**WORK REQUIRED:** Give again only the lines beginning with the one that contains "Continue the Blender" and ending with the one that contains "obj('bottom_flap', bm, M_CARDT, BX)"; include both of those lines.
####################
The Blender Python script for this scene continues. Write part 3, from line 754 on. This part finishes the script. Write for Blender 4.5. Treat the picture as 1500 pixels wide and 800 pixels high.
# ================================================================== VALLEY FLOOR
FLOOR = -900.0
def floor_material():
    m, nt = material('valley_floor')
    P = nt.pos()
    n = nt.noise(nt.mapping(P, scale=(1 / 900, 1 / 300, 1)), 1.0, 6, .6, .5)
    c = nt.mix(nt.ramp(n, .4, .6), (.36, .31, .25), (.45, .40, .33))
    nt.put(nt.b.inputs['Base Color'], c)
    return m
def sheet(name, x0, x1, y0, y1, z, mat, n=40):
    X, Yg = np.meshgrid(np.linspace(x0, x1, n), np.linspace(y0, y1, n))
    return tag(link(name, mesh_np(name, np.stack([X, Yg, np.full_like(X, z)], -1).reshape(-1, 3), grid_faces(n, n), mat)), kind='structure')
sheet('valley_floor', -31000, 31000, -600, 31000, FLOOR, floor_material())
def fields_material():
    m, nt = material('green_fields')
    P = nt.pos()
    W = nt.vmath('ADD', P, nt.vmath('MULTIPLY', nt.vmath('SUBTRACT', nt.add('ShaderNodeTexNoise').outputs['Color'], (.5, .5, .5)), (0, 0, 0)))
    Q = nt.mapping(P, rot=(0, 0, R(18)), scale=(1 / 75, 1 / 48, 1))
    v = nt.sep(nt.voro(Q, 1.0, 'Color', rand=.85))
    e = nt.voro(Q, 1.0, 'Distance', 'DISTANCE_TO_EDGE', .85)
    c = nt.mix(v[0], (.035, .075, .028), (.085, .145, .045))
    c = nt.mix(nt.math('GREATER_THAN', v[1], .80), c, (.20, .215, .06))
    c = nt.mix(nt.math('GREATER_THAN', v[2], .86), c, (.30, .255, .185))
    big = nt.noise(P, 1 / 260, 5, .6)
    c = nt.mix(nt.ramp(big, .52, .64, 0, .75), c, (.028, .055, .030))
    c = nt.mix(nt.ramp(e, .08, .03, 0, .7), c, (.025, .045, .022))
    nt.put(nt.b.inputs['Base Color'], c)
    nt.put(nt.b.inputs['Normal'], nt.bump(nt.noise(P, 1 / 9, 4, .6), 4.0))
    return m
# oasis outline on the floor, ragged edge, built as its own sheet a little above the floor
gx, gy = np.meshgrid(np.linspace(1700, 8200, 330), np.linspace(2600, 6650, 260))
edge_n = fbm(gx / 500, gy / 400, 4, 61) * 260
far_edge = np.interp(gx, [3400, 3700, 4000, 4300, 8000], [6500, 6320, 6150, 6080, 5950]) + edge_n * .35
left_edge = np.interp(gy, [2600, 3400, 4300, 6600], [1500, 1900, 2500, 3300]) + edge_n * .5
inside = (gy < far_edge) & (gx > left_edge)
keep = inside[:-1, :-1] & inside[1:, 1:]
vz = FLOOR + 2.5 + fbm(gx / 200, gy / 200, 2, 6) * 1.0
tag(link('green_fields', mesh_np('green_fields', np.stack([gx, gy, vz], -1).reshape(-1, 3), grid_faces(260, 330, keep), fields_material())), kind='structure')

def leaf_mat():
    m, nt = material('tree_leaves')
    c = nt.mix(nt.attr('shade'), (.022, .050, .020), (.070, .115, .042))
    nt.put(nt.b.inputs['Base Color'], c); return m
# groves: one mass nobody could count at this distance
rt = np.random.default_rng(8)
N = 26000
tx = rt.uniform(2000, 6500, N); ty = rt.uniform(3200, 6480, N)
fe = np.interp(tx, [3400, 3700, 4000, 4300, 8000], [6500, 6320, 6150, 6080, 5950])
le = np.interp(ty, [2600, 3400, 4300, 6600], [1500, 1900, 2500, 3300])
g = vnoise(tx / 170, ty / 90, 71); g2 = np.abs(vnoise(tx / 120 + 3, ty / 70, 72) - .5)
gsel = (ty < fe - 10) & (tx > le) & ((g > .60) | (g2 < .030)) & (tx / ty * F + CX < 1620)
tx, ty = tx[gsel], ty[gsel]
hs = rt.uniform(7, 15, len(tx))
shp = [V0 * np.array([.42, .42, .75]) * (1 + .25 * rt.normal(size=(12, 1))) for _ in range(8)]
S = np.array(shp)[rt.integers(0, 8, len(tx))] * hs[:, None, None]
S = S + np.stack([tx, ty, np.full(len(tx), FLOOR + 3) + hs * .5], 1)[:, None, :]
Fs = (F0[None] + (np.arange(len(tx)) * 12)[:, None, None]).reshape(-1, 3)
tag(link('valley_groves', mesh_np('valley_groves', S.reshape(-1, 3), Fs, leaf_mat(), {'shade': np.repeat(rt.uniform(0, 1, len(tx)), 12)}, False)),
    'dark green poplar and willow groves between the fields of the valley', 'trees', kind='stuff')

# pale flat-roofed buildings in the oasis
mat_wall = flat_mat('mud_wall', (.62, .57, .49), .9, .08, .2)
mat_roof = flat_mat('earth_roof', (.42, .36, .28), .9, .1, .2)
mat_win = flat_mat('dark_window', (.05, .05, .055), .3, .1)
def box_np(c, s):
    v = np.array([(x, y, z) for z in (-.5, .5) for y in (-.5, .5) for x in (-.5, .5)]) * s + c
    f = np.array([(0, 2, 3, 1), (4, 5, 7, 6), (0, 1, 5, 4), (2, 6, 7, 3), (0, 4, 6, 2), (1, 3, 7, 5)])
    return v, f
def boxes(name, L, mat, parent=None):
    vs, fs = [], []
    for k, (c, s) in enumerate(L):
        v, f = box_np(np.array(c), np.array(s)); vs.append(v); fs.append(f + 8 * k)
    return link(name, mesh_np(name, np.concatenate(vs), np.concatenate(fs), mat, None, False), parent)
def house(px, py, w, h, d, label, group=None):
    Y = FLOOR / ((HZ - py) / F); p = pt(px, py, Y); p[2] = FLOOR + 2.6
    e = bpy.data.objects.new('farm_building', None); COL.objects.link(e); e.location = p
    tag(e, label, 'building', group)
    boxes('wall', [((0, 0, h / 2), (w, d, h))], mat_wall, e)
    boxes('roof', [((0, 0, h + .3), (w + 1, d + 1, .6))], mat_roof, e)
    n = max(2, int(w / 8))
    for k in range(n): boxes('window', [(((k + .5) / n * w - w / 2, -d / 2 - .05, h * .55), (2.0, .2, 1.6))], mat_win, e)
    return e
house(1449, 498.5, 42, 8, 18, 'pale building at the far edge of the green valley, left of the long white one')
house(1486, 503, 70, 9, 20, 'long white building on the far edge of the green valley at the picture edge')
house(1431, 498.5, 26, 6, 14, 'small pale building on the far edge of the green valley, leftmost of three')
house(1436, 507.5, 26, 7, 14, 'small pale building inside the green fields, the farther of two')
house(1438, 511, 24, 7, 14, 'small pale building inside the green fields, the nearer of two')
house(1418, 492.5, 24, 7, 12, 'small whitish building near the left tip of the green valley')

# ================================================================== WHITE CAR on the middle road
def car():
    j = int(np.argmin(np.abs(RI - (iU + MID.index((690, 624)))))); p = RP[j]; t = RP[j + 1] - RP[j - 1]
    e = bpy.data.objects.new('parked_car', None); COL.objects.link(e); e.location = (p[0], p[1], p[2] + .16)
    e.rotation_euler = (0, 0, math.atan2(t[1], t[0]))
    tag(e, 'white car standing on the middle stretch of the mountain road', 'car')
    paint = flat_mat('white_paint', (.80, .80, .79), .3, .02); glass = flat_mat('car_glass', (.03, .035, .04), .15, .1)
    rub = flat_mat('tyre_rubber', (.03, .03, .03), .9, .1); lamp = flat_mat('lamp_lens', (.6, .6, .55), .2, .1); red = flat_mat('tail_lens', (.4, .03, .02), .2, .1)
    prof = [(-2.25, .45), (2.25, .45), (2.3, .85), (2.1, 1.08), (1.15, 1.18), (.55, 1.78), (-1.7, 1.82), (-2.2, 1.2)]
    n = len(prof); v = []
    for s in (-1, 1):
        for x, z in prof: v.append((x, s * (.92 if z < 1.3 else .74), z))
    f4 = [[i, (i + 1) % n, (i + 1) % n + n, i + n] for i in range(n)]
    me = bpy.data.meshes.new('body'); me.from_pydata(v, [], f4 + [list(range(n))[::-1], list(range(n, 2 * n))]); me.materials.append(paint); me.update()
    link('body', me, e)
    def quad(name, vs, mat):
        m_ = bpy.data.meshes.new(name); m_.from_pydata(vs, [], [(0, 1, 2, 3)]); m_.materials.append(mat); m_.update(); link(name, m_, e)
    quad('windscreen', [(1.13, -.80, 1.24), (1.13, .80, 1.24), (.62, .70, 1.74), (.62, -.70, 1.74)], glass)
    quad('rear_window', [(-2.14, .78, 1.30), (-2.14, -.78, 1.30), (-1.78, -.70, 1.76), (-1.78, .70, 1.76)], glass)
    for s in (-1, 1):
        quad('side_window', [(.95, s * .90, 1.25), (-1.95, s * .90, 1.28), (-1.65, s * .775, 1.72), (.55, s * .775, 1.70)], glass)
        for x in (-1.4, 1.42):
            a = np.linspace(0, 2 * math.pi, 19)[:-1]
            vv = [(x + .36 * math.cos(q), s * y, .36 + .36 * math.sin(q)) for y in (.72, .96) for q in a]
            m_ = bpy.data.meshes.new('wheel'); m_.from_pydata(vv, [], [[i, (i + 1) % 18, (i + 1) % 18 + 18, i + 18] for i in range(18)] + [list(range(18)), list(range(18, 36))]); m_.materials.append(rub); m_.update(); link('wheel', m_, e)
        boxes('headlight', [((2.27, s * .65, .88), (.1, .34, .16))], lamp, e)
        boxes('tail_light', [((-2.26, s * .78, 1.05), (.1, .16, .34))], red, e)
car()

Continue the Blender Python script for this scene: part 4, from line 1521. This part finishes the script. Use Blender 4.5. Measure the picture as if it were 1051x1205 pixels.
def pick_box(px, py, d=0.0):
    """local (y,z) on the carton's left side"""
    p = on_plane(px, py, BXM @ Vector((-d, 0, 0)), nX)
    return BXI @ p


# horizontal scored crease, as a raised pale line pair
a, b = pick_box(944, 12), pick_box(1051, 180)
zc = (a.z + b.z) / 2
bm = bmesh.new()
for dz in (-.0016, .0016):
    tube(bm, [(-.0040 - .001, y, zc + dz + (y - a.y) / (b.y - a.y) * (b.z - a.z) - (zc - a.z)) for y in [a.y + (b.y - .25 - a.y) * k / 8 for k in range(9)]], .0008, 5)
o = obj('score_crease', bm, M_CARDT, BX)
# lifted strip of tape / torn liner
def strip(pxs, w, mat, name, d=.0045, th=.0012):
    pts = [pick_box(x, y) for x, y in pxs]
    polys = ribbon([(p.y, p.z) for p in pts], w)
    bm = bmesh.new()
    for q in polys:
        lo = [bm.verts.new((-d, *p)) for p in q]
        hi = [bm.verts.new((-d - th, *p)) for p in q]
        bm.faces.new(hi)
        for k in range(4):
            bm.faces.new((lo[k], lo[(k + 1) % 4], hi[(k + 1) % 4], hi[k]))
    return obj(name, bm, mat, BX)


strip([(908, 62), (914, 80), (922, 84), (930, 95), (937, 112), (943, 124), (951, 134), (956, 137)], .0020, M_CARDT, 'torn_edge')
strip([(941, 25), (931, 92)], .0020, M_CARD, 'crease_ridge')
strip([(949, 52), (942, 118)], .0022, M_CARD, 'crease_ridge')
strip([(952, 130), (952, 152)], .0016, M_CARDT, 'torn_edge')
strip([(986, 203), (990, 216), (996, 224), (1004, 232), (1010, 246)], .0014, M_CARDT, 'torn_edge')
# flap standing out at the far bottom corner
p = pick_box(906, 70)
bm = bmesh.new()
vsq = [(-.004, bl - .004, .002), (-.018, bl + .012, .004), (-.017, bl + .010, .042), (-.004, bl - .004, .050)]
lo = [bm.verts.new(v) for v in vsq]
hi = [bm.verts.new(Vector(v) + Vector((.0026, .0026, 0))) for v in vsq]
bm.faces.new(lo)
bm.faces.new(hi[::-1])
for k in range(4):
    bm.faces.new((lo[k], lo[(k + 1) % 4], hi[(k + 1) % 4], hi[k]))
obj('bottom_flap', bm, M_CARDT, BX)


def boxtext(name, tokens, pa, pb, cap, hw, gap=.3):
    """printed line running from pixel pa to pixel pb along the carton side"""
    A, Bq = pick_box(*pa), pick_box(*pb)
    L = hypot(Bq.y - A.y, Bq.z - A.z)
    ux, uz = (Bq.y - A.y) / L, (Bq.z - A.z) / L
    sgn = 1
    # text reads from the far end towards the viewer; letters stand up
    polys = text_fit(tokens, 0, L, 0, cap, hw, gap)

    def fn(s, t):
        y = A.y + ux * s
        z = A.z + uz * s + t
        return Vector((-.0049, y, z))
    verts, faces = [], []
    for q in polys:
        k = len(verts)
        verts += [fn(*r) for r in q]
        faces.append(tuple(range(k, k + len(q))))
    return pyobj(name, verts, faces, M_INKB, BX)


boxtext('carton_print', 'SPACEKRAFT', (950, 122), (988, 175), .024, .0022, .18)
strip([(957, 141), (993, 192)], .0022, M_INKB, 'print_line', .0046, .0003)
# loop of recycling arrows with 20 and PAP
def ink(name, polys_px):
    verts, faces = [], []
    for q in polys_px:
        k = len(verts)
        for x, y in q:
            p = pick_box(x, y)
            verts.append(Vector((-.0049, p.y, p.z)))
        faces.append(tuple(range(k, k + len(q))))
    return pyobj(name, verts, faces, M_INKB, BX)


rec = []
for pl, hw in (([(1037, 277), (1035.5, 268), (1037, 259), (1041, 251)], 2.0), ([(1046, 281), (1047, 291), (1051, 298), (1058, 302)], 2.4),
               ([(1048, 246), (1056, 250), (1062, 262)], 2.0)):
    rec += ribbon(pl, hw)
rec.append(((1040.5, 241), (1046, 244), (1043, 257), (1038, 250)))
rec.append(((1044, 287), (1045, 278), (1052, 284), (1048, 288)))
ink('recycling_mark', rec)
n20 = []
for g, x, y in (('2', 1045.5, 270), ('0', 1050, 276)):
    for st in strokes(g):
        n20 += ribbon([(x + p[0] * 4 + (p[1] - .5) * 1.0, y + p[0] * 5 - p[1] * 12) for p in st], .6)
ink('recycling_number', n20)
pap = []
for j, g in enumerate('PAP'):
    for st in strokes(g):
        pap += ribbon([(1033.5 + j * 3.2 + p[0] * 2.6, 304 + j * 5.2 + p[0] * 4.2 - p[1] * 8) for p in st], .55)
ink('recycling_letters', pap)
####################
**TASK OUTPUT:**
Continue the Blender Python script for this scene: part 4, from line 1521. This part finishes the script. Use Blender 4.5. Measure the picture as if it were 1051x1205 pixels.
def pick_box(px, py, d=0.0):
    """local (y,z) on the carton's left side"""
    p = on_plane(px, py, BXM @ Vector((-d, 0, 0)), nX)
    return BXI @ p


# horizontal scored crease, as a raised pale line pair
a, b = pick_box(944, 12), pick_box(1051, 180)
zc = (a.z + b.z) / 2
bm = bmesh.new()
for dz in (-.0016, .0016):
    tube(bm, [(-.0040 - .001, y, zc + dz + (y - a.y) / (b.y - a.y) * (b.z - a.z) - (zc - a.z)) for y in [a.y + (b.y - .25 - a.y) * k / 8 for k in range(9)]], .0008, 5)
o = obj('score_crease', bm, M_CARDT, BX)
# lifted strip of tape / torn liner
def strip(pxs, w, mat, name, d=.0045, th=.0012):
    pts = [pick_box(x, y) for x, y in pxs]
    polys = ribbon([(p.y, p.z) for p in pts], w)
    bm = bmesh.new()
    for q in polys:
        lo = [bm.verts.new((-d, *p)) for p in q]
        hi = [bm.verts.new((-d - th, *p)) for p in q]
        bm.faces.new(hi)
        for k in range(4):
            bm.faces.new((lo[k], lo[(k + 1) % 4], hi[(k + 1) % 4], hi[k]))
    return obj(name, bm, mat, BX)


strip([(908, 62), (914, 80), (922, 84), (930, 95), (937, 112), (943, 124), (951, 134), (956, 137)], .0020, M_CARDT, 'torn_edge')
strip([(941, 25), (931, 92)], .0020, M_CARD, 'crease_ridge')
strip([(949, 52), (942, 118)], .0022, M_CARD, 'crease_ridge')
strip([(952, 130), (952, 152)], .0016, M_CARDT, 'torn_edge')
strip([(986, 203), (990, 216), (996, 224), (1004, 232), (1010, 246)], .0014, M_CARDT, 'torn_edge')
# flap standing out at the far bottom corner
p = pick_box(906, 70)
bm = bmesh.new()
vsq = [(-.004, bl - .004, .002), (-.018, bl + .012, .004), (-.017, bl + .010, .042), (-.004, bl - .004, .050)]
lo = [bm.verts.new(v) for v in vsq]
hi = [bm.verts.new(Vector(v) + Vector((.0026, .0026, 0))) for v in vsq]
bm.faces.new(lo)
bm.faces.new(hi[::-1])
for k in range(4):
    bm.faces.new((lo[k], lo[(k + 1) % 4], hi[(k + 1) % 4], hi[k]))
obj('bottom_flap', bm, M_CARDT, BX)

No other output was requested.